Утром, плотно позавтракав, если это была зима, я надевал свой енот и
направлялся, словно на важную государственную работу, в комиссионный
магазин. Там из-под прилавка вручали мне мой портфель с товаром, и я
начинал толкаться среди многочисленных покупателей отдела
"Грампластинка". Глаз у меня был достаточно наметан, чтобы определить,
следует ли предлагать свою коммерцию тому или иному покупателю. Тогда в
моду входил джаз. Наша печать всячески поносила эту буржуазную музыку
загнивающего запада. Вот на джаз и был большой спрос. Жаль только, что я
не мог полностью удовлетворить тогдашний спрос. Но торговля шла бойко".
Вот
только после того, как в 1937 году начались массовые репрессии в
Наркомате иностранных дел, бизнес пришлось свернуть. А после нескольких
лет мытарств в лагере оказался и последний нэпман. Просто попался на
перепродаже фототоваров. "Прежде под самым носом Кремля тысячами
ворочал, и ничего",— сетовал он.
Подавляющее большинство его коллег осталось ни с чем намного раньше.
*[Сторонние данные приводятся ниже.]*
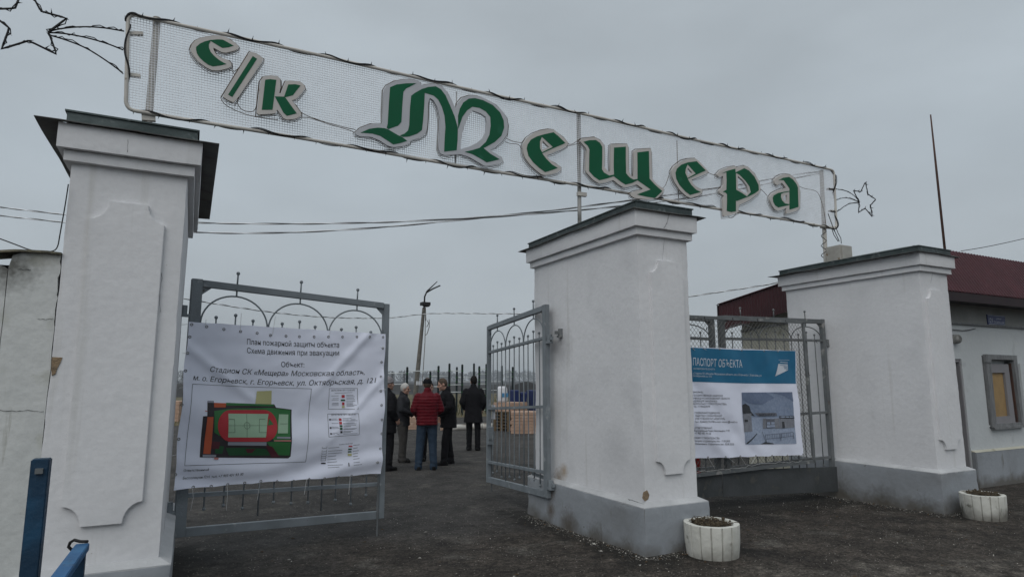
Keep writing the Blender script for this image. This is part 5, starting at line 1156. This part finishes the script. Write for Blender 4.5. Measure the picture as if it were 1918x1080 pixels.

Русский экономист С. С. Кон писал про них:
"Когда
специально против частного капитала как конкурента государства на
экономическом поприще направляется целый арсенал средств — от тягчайших
налогов и сборов до отказа в кредите, в отпуске товаров, в перевозке
грузов,— тогда на работу в качестве частных торговцев и промышленников
могут идти, казалось бы, только авантюристические элементы, причем,
нажившись, тут же нажитое богатство и проматывать, ибо копить его на
предмет конфискации тем или иным порядком — бессмысленно".
Именно
поэтому нэпманы вели настолько роскошный образ жизни, чем и запомнились
согражданам. Только полученный ими урок остался забытым — в
государстве, где властью монополизировано и контролируется все, даже при
наличии доброй воли первого лица никакой бизнес невозможен.